● **SUPPLIED DATA**
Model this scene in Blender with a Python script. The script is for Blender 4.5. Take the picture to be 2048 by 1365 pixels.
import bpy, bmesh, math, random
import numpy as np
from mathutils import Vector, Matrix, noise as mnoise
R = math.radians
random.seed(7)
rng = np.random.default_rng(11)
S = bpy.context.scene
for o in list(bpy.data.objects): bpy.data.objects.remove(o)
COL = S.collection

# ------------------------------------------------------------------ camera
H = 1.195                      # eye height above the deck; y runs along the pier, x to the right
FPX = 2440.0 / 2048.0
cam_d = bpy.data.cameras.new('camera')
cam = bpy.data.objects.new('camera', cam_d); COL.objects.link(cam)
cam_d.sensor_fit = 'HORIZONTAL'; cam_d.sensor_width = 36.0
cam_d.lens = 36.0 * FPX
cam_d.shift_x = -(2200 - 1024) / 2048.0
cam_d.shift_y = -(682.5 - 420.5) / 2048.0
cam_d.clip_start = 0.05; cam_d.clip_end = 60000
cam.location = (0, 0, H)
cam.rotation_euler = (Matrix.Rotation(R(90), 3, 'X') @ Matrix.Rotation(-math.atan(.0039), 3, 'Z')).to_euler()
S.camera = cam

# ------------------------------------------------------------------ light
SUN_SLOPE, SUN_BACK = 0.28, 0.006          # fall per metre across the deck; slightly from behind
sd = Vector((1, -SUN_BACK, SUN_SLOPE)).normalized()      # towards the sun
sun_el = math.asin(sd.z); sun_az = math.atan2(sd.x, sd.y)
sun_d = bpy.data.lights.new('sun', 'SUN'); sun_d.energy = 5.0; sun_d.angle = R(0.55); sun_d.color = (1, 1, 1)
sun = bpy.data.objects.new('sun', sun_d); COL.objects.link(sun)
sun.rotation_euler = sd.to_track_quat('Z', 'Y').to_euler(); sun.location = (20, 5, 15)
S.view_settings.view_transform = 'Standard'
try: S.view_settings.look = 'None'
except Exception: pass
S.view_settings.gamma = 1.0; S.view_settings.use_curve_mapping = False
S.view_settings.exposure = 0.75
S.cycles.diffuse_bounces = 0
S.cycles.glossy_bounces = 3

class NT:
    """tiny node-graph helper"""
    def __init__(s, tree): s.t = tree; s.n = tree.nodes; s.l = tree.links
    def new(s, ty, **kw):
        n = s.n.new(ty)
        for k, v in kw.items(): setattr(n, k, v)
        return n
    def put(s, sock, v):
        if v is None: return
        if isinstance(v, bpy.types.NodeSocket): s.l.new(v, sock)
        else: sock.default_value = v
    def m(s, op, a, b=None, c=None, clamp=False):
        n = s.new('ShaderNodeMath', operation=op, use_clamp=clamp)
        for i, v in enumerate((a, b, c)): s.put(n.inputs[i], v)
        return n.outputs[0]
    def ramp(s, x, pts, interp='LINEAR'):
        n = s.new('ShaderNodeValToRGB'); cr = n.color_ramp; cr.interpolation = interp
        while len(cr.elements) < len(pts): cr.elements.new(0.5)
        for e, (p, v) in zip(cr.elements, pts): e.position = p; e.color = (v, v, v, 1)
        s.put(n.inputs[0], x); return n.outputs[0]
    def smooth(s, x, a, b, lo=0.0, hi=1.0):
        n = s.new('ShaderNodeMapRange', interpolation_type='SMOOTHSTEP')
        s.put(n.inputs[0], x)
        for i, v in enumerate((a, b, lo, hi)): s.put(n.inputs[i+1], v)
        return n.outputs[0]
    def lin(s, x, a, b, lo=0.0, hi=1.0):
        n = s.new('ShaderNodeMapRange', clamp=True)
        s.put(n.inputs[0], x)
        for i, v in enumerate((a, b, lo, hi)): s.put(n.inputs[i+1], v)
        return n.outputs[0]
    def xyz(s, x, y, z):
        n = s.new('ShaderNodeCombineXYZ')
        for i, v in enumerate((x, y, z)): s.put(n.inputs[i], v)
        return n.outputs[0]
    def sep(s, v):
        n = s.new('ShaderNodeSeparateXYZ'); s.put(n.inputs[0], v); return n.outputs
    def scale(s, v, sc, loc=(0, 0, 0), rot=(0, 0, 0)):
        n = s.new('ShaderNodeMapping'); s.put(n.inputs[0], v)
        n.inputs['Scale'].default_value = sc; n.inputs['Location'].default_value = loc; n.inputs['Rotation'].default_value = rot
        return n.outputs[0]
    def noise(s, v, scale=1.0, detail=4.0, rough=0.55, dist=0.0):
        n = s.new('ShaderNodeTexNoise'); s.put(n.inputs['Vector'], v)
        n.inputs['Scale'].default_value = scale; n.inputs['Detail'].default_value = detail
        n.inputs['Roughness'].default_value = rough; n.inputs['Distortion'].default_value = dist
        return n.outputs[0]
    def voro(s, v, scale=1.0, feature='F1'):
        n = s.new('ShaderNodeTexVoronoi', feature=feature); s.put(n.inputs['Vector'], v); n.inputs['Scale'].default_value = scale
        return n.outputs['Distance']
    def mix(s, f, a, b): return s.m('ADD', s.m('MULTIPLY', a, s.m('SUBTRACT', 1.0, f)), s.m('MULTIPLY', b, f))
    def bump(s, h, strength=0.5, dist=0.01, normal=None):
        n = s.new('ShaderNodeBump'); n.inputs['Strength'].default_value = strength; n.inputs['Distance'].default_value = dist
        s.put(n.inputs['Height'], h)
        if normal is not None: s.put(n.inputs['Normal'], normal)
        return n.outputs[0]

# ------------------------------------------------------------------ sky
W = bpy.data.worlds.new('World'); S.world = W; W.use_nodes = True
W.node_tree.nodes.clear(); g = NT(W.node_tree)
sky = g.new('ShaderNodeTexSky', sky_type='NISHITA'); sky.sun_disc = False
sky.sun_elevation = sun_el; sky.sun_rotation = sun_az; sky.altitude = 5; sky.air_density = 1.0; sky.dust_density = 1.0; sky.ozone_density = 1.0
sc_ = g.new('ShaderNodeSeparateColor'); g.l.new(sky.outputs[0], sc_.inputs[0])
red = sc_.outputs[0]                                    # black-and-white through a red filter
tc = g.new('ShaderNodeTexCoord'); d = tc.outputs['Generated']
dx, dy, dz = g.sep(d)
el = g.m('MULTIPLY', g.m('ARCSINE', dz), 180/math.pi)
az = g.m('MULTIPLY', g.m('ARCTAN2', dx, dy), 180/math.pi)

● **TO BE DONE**
In this exercise, copy only the lines from the opening line of the material through the line where "COL = S.collection" appears.

● **SOLUTION TO THE PROBLEM**
Model this scene in Blender with a Python script. The script is for Blender 4.5. Take the picture to be 2048 by 1365 pixels.
import bpy, bmesh, math, random
import numpy as np
from mathutils import Vector, Matrix, noise as mnoise
R = math.radians
random.seed(7)
rng = np.random.default_rng(11)
S = bpy.context.scene
for o in list(bpy.data.objects): bpy.data.objects.remove(o)
COL = S.collection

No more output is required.